August 18, 2018 at 2:19 pm
Please inform me about cruise on the Sepik river 2019
Thanks,
With Regards
JBG Soecker
September 4, 2018 at 5:25 am
I am sorry we don’t have information on cruises on the Sepik River. I would try Googling it and check the sites that might offer these cruises. Enjoy the PNG, the Sepik River is an incredible region.
July 5, 2018 at 7:44 pm
I must say, I’m envious of this trip. Papua New Guinea is perhaps the country that appeals to me most travel-wise, particularly since (as Ryan says above) it’s so different from everywhere else. All the stuff here — the dances, the drums, the light and dark houses, it’s the kind of stuff that I’d only read about in magazines and museums, and now here :).

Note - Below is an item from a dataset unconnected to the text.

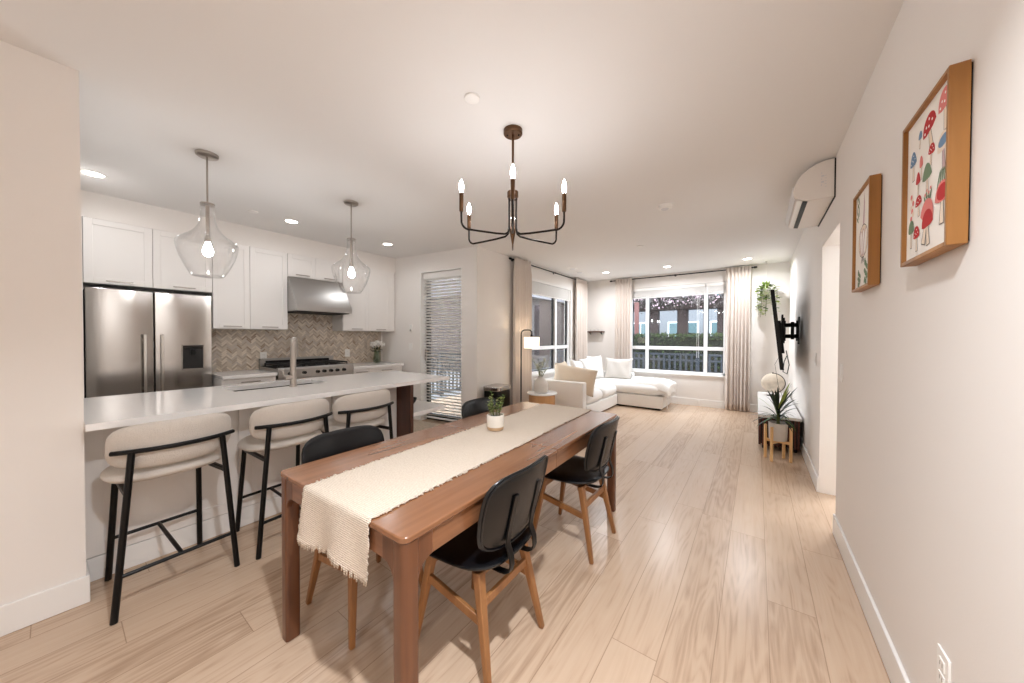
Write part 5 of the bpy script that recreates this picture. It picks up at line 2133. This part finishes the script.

I saw your other post about the border crossing. Seems like it doesn’t have to be as expensive as I would expect.
July 5, 2018 at 11:49 pm
Traveling in Papua New Guinea was an extraordinary experience. One of the highlights of our travels so far. The border crossing was not that expensive, but the rest of the travel in PNG was. Another post coming shortly on this topic. But once you know what to expect cost-wise, I can only recommend traveling to PNG. So worth it!
December 20, 2017 at 1:22 pm
Hi Patricia,
The thing I love about Papua is how it takes you back centuries. Seems to be one of the simplest and fascinating places on earth because it has been so little influenced by outside sources. I mean, of course folks dress different from how they used to, and there has been some influence but overall, things seem to be well preserved.
The crocodile cuts sound incredibly painful. Glad that I had zero initiations in NJ, in the USA. Just had to move out of the house when I was old enough LOL.
Thanks for the fabulous post. I enjoyed the stories and your rocking pictures!
Ryan
February 19, 2018 at 4:09 am
Hi Ryan, so sorry for the late reply! For some reasons, your comment ended again in the Spam folder! Agree on the initiation, what a powerful and intense transition! Papua New Guinea is one of the destinations that are challenging but so rewarding! I can’t wait to go back, with surely more stories to tell!